▶ [TASK TO CARRY OUT]:
In the material below, please retype the lines from the very first through the one with "PI = math.pi", exactly and without pictures.

* * * * *

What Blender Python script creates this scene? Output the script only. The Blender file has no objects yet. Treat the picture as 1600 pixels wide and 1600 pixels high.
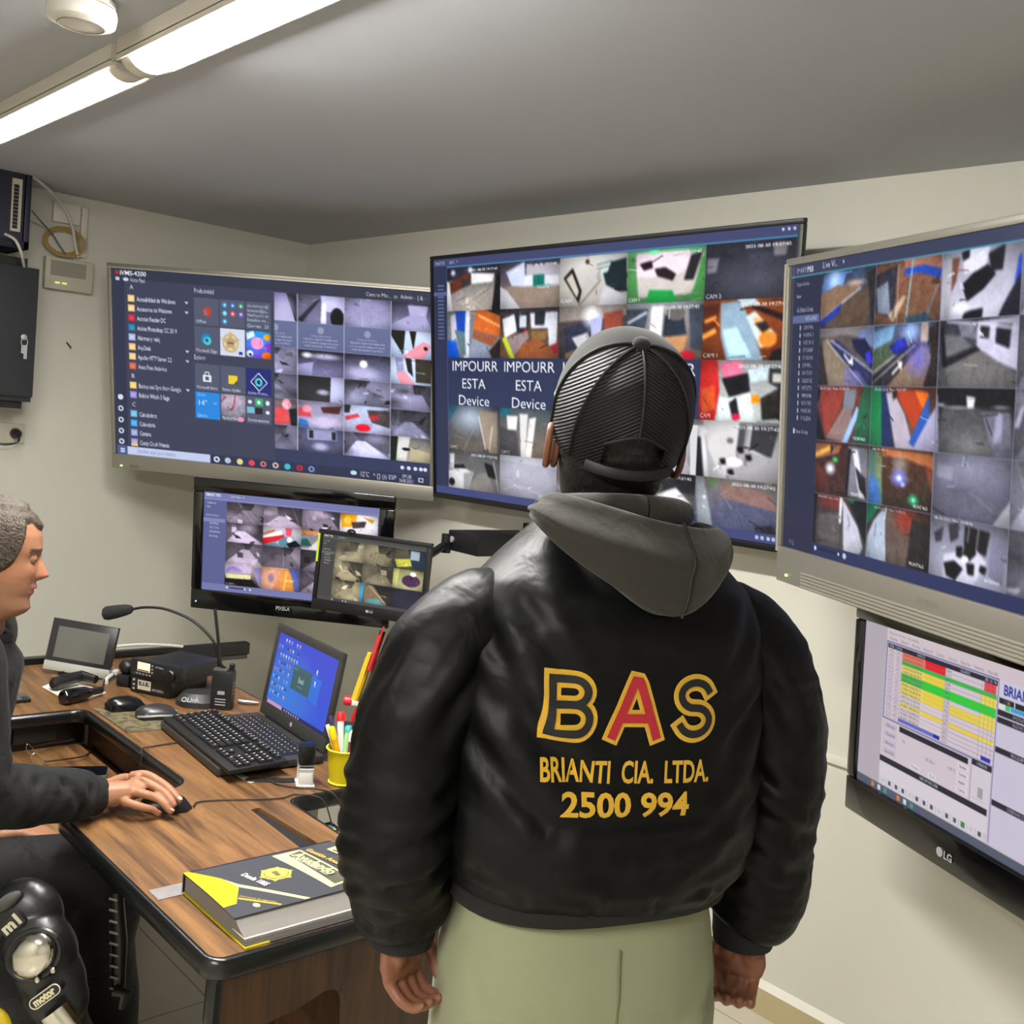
import bpy, bmesh, math, random
import numpy as np
from mathutils import Vector, Matrix
from mathutils.bvhtree import BVHTree
from mathutils.geometry import tessellate_polygon

C = bpy.context.scene.collection
SC = bpy.context.scene
PI = math.pi

# ---------------------------------------------------------------- camera, world, exposure
# x runs along the front wall (0 at the left wall), y towards the front wall (y=0), z up
CAM = Vector((4.572, -2.638, 1.65))
CR = Vector((0.6585, 0.7467, 0.0940)).normalized()
CF = Vector((-0.7421, 0.6650, -0.0844)).normalized()
CU = CR.cross(CF).normalized()
CR = CF.cross(CU).normalized()
FPX = 1663.5
camd = bpy.data.cameras.new('camera')
camd.sensor_width = 36.0
camd.lens = 36.0 * FPX / 1600.0
camd.clip_start = 0.05
cam = bpy.data.objects.new('camera', camd)
C.objects.link(cam)
Mc = Matrix((CR, CU, -CF)).transposed().to_4x4()
Mc.translation = CAM
cam.matrix_world = Mc
SC.camera = cam

world = bpy.data.worlds.new('world')
SC.world = world
world.use_nodes = True
world.node_tree.nodes['Background'].inputs[0].default_value = (0.5, 0.5, 0.5, 1)
world.node_tree.nodes['Background'].inputs[1].default_value = 0.05
SC.view_settings.view_transform = 'Standard'
SC.view_settings.look = 'None'
SC.view_settings.gamma = 1.0
SC.view_settings.use_curve_mapping = False
SC.view_settings.exposure = 0.0
LAMP_L = {'left': 62.0, 'mid': 185.0, 'rear': 250.0}     # radiance of the three tube lamps
CEIL_Z = 2.396


def pick(px, py, axis, val):
    """point of the sight line through a photo position (1600 frame) on the plane axis=val"""
    d = CF + CR * ((px - 800) / FPX) - CU * ((py - 800) / FPX)
    t = (val - CAM[axis]) / d[axis]
    return CAM + d * t


def at(px, py, D):
    """point at depth D"""
    return CAM + (CF + CR * ((px - 800) / FPX) - CU * ((py - 800) / FPX)) * D


def lin(c):
    c = np.asarray(c, float) / 255.0
    return np.where(c <= 0.04045, c / 12.92, ((c + 0.055) / 1.055) ** 2.4)


# ---------------------------------------------------------------- materials
def new_mat(name):
    m = bpy.data.materials.new(name)
    m.use_nodes = True
    return m, m.node_tree, m.node_tree.nodes['Principled BSDF']


MATS = {}


def mat(name, col, rough=0.5, metal=0.0, spec=0.5, bump=None, var=0.0, coat=0.0, sheen=0.0, emit=None, estr=0.0, trans=0.0, vs=6.0):
    """col is sRGB 0-255; var mixes a noise variation into the colour; bump=(scale, strength)"""
    if name in MATS:
        return MATS[name]
    m, nt, b = new_mat(name)
    c = tuple(lin(col)) + (1,)
    b.inputs['Base Color'].default_value = c
    b.inputs['Roughness'].default_value = rough
    b.inputs['Metallic'].default_value = metal
    b.inputs['Specular IOR Level'].default_value = spec
    b.inputs['Coat Weight'].default_value = coat
    b.inputs['Sheen Weight'].default_value = sheen
    b.inputs['Transmission Weight'].default_value = trans
    tc = nt.nodes.new('ShaderNodeTexCoord')
    if var:
        n = nt.nodes.new('ShaderNodeTexNoise')
        n.inputs['Scale'].default_value = vs
        n.inputs['Detail'].default_value = 5
        nt.links.new(tc.outputs['Object'], n.inputs['Vector'])
        mx = nt.nodes.new('ShaderNodeMix')
        mx.data_type = 'RGBA'
        mx.inputs['A'].default_value = tuple(x * (1 - var) for x in c[:3]) + (1,)
        mx.inputs['B'].default_value = tuple(min(1, x * (1 + var)) for x in c[:3]) + (1,)
        nt.links.new(n.outputs['Fac'], mx.inputs['Factor'])
        nt.links.new(mx.outputs['Result'], b.inputs['Base Color'])
    if bump:
        n2 = nt.nodes.new('ShaderNodeTexNoise')
        n2.inputs['Scale'].default_value = bump[0]
        n2.inputs['Detail'].default_value = 4
        nt.links.new(tc.outputs['Object'], n2.inputs['Vector'])
        bp = nt.nodes.new('ShaderNodeBump')
        bp.inputs['Strength'].default_value = bump[1]
        bp.inputs['Distance'].default_value = 0.01
        nt.links.new(n2.outputs['Fac'], bp.inputs['Height'])
        nt.links.new(bp.outputs['Normal'], b.inputs['Normal'])
    if emit is not None:
        b.inputs['Emission Color'].default_value = tuple(lin(emit)) + (1,)
        b.inputs['Emission Strength'].default_value = estr
    MATS[name] = m
    return m


def wood_mat(name, dark, light, rough=0.42, scale=1.0, axis=0):
    m, nt, b = new_mat(name)
    tc = nt.nodes.new('ShaderNodeTexCoord')
    mp = nt.nodes.new('ShaderNodeMapping')
    s = [14 * scale] * 3
    s[axis] = 1.1 * scale
    mp.inputs['Scale'].default_value = s
    nt.links.new(tc.outputs['Object'], mp.inputs['Vector'])
    n = nt.nodes.new('ShaderNodeTexNoise')
    n.inputs['Scale'].default_value = 2.2
    n.inputs['Detail'].default_value = 8
    n.inputs['Roughness'].default_value = 0.62
    n.inputs['Distortion'].default_value = 0.9
    nt.links.new(mp.outputs['Vector'], n.inputs['Vector'])
    r = nt.nodes.new('ShaderNodeValToRGB')
    r.color_ramp.elements[0].position = 0.32
    r.color_ramp.elements[0].color = tuple(lin(dark)) + (1,)
    r.color_ramp.elements[1].position = 0.70
    r.color_ramp.elements[1].color = tuple(lin(light)) + (1,)
    nt.links.new(n.outputs['Fac'], r.inputs['Fac'])
    mp2 = nt.nodes.new('ShaderNodeMapping')
    s2 = [160 * scale] * 3
    s2[axis] = 9 * scale
    mp2.inputs['Scale'].default_value = s2
    nt.links.new(tc.outputs['Object'], mp2.inputs['Vector'])
    n2 = nt.nodes.new('ShaderNodeTexNoise')
    n2.inputs['Scale'].default_value = 1.5
    n2.inputs['Detail'].default_value = 3
    nt.links.new(mp2.outputs['Vector'], n2.inputs['Vector'])
    mx = nt.nodes.new('ShaderNodeMix')
    mx.data_type = 'RGBA'
    mx.blend_type = 'MULTIPLY'
    mx.inputs['Factor'].default_value = 0.5
    nt.links.new(r.outputs['Color'], mx.inputs['A'])
    nt.links.new(n2.outputs['Color'], mx.inputs['B'])
    hs = nt.nodes.new('ShaderNodeHueSaturation')
    hs.inputs['Saturation'].default_value = 1.0
    hs.inputs['Value'].default_value = 1.35
    nt.links.new(mx.outputs['Result'], hs.inputs['Color'])
    r2 = nt.nodes.new('ShaderNodeRGBToBW')
    nt.links.new(n2.outputs['Color'], r2.inputs['Color'])
    # take the fine grain as grey so it never tints the wood
    nt.links.new(r2.outputs['Val'], mx.inputs['B'])
    nt.links.new(hs.outputs['Color'], b.inputs['Base Color'])
    b.inputs['Roughness'].default_value = rough
    bp = nt.nodes.new('ShaderNodeBump')
    bp.inputs['Strength'].default_value = 0.06
    bp.inputs['Distance'].default_value = 0.004
    nt.links.new(n2.outputs['Fac'], bp.inputs['Height'])
    nt.links.new(bp.outputs['Normal'], b.inputs['Normal'])
    MATS[name] = m
    return m


def vcol_mat(name, attr='Col', emission=None, rough=0.5, bump=None, spec=0.5, scale_vec=None):
    """material reading a colour attribute; emission=strength makes it a lit display"""
    m, nt, b = new_mat(name)
    a = nt.nodes.new('ShaderNodeAttribute')
    a.attribute_name = attr
    b.inputs['Roughness'].default_value = rough
    b.inputs['Specular IOR Level'].default_value = spec
    if emission:
        b.inputs['Base Color'].default_value = (0.01, 0.01, 0.012, 1)
        nt.links.new(a.outputs['Color'], b.inputs['Emission Color'])
        b.inputs['Emission Strength'].default_value = emission
    else:
        nt.links.new(a.outputs['Color'], b.inputs['Base Color'])
    if bump:
        tc = nt.nodes.new('ShaderNodeTexCoord')
        n2 = nt.nodes.new('ShaderNodeTexNoise')
        n2.inputs['Scale'].default_value = bump[0]
        nt.links.new(tc.outputs['Object'], n2.inputs['Vector'])
        bp = nt.nodes.new('ShaderNodeBump')
        bp.inputs['Strength'].default_value = bump[1]
        bp.inputs['Distance'].default_value = 0.002
        nt.links.new(n2.outputs['Fac'], bp.inputs['Height'])
        nt.links.new(bp.outputs['Normal'], b.inputs['Normal'])
    MATS[name] = m
    return m


# ---------------------------------------------------------------- mesh building
class MB:
    """collects shapes (world coordinates) and links them as ONE mesh object"""

    def __init__(s):
        s.v, s.f, s.mi = [], [], []

    def add(s, verts, faces, mi=0):
        o = len(s.v)
        s.v += [Vector(p) for p in verts]
        s.f += [tuple(i + o for i in f) for f in faces]
        s.mi += [mi] * len(faces)
        return s

    def box(s, a, b, M=None, mi=0):
        x0, y0, z0 = a
        x1, y1, z1 = b
        v = [Vector(p) for p in ((x0, y0, z0), (x1, y0, z0), (x1, y1, z0), (x0, y1, z0), (x0, y0, z1), (x1, y0, z1), (x1, y1, z1), (x0, y1, z1))]
        if M is not None:
            v = [M @ p for p in v]
        return s.add(v, [(0, 3, 2, 1), (4, 5, 6, 7), (0, 1, 5, 4), (1, 2, 6, 5), (2, 3, 7, 6), (3, 0, 4, 7)], mi)

    def rings(s, rings, closed=True, cap=True, mi=0):
        n = len(rings[0])
        o = len(s.v)
        for r in rings:
            s.v += [Vector(p) for p in r]
        for i in range(len(rings) - 1):
            for j in range(n if closed else n - 1):
                k = (j + 1) % n
                s.f.append((o + i * n + j, o + i * n + k, o + (i + 1) * n + k, o + (i + 1) * n + j))
                s.mi.append(mi)
        if cap and closed:
            s.f.append(tuple(o + j for j in reversed(range(n))))
            s.mi.append(mi)
            s.f.append(tuple(o + (len(rings) - 1) * n + j for j in range(n)))
            s.mi.append(mi)
        return s

    def tube(s, path, r, n=10, M=None, mi=0, cap=True, flat=1.0, up=None):
        P = [Vector(p) for p in path]
        if M is not None:
            P = [M @ p for p in P]
        R = r if hasattr(r, '__len__') else [r] * len(P)
        prev = None
        rings = []
        for i, p in enumerate(P):
            t = (P[min(i + 1, len(P) - 1)] - P[max(i - 1, 0)]).normalized()
            if prev is None:
                a = Vector(up) if up is not None else (Vector((0, 0, 1)) if abs(t.z) < 0.9 else Vector((1, 0, 0)))
                u = (a - t * a.dot(t)).normalized()
            else:
                u = (prev - t * prev.dot(t))
                u = u.normalized() if u.length > 1e-6 else t.orthogonal().normalized()
            prev = u
            w = t.cross(u)
            rings.append([p + (u * math.cos(2 * PI * k / n) * flat + w * math.sin(2 * PI * k / n)) * R[i] for k in range(n)])
        return s.rings(rings, True, cap, mi)

    def lathe(s, prof, M=None, n=28, mi=0, cap=True):
        rings = [[Vector((r * math.cos(2 * PI * k / n), r * math.sin(2 * PI * k / n), z)) for k in range(n)] for r, z in prof]
        if M is not None:
            rings = [[M @ p for p in r] for r in rings]
        return s.rings(rings, True, cap, mi)

    def prism(s, poly, h0, h1, M=None, mi=0):
        """poly in local xy, extruded h0..h1 along local z"""
        n = len(poly)
        v = [Vector((x, y, h0)) for x, y in poly] + [Vector((x, y, h1)) for x, y in poly]
        if M is not None:
            v = [M @ p for p in v]
        o = len(s.v)
        s.v += v
        tri = tessellate_polygon([[Vector((x, y, 0)) for x, y in poly]])
        area = sum(poly[i][0] * poly[(i + 1) % n][1] - poly[(i + 1) % n][0] * poly[i][1] for i in range(n))
        for t in tri:
            a, b, c = t
            A, B, Cc = (Vector(poly[i]) for i in (a, b, c))
            if (B - A).cross(Cc - A) < 0:
                a, c = c, a
            s.f.append((o + n + a, o + n + b, o + n + c))
            s.f.append((o + c, o + b, o + a))
            s.mi += [mi, mi]
        for i in range(n):
            j = (i + 1) % n
            q = (o + i, o + j, o + n + j, o + n + i)
            s.f.append(q if area > 0 else tuple(reversed(q)))
            s.mi.append(mi)
        return s

    def ball(s, c, r, nu=16, nv=10, M=None, mi=0):
        rx, ry, rz = r if hasattr(r, '__len__') else (r, r, r)
        rings = []
        for i in range(nv + 1):
            ph = -PI / 2 + PI * i / nv
            ph = max(-PI / 2 + 0.02, min(PI / 2 - 0.02, ph))
            rings.append([Vector((rx * math.cos(ph) * math.cos(2 * PI * k / nu), ry * math.cos(ph) * math.sin(2 * PI * k / nu), rz * math.sin(ph))) + Vector(c) for k in range(nu)])
        if M is not None:
            rings = [[M @ p for p in r_] for r_ in rings]
        return s.rings(rings, True, True, mi)

    def mesh(s, name, off=Vector((0, 0, 0))):
        me = bpy.data.meshes.new(name)
        me.from_pydata([tuple(p - off) for p in s.v], [], s.f)
        me.polygons.foreach_set('material_index', s.mi)
        me.update()
        return me

    def build(s, name, m, parent=None, smooth=False, bevel=0.0, label=None, seg=2, angle=35):
        off = origin_of(parent) if parent is not None else Vector((0, 0, 0))
        me = s.mesh(name, off)
        ms = m if isinstance(m, (list, tuple)) else [m]
        for k in ms:
            me.materials.append(k)
        bm = bmesh.new()
        bm.from_mesh(me)
        bmesh.ops.recalc_face_normals(bm, faces=bm.faces)
        if bevel:
            es = [e for e in bm.edges if len(e.link_faces) == 2 and e.calc_face_angle(0) > math.radians(30)]
            bmesh.ops.bevel(bm, geom=es, offset=bevel, segments=seg, affect='EDGES', profile=0.6, clamp_overlap=True)
        bm.to_mesh(me)
        bm.free()
        o = bpy.data.objects.new(name, me)
        C.objects.link(o)
        if parent is not None:
            o.parent = parent
        if label:
            o['label'] = label
        if smooth or bevel:
            shade(me, angle)
        return o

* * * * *

▶ [ANSWER TO THE EXERCISE]:
What Blender Python script creates this scene? Output the script only. The Blender file has no objects yet. Treat the picture as 1600 pixels wide and 1600 pixels high.
import bpy, bmesh, math, random
import numpy as np
from mathutils import Vector, Matrix
from mathutils.bvhtree import BVHTree
from mathutils.geometry import tessellate_polygon

C = bpy.context.scene.collection
SC = bpy.context.scene
PI = math.pi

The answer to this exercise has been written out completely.